POETRY : THE SATIRE




  • Satire is a literary composition in prose or verse whose principal aim is to ridicule folly or vice.
  •  It keeps the reader in good humor. 
  • As Dryden said the true end of satire is the amendment of vices by correction
  • Satire originated in Greece
  • The plays of Aristophanes were satires. 
  • In Latin literature Horace and Juvenal were the chief exponents of satire. 
  • Spanish writer Cervantes's 'Don Quixote' published in 1605 remained a model for satiric writing for several centuries. 


  • In English, Swift's 'Gulliver's Travel' is the first great satire. 
  • Shakespeare's comedy elements of satire are found as in the character of Malvolio
  • In English poetry the most famous satires are Dryden's 'Absalom and Achitophel', Butler's 'Hudibras' and Pope's 'Dunciad'.



  • Satire is intended to ridicule, not to abuse.
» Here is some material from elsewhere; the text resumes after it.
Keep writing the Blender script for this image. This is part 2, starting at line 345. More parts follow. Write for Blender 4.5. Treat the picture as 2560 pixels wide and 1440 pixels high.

But it must be forceful and effective. 
  • It may be direct or indirect but always aims at censure. 
  • The tradition of satire continued in the writings of the Restoration playwrights and in Addison's essays
  • In the 19th century Byron wrote a versified satire 'Don Juan'
  • The essays in the 'Punch' and by the several essayists like Hilaire Belloc, G.K. Chesterton and A.G. Gardiner and others are full of satiric remarks
  • Satire reached its artistic perfection in the plays of Bernard Shaw



  • George Orwell's 'Animal Farm' is a powerful satire on totalitarianism. 
  • Similar satires on society are common in modern times. 
  • The absurd plays of Samuel Becket and his school abound in satiric sentiments. 
  • Even T.S. Eliot's 'The Waste Land' can be considered as a satire on the spiritual barrenness of the modern age.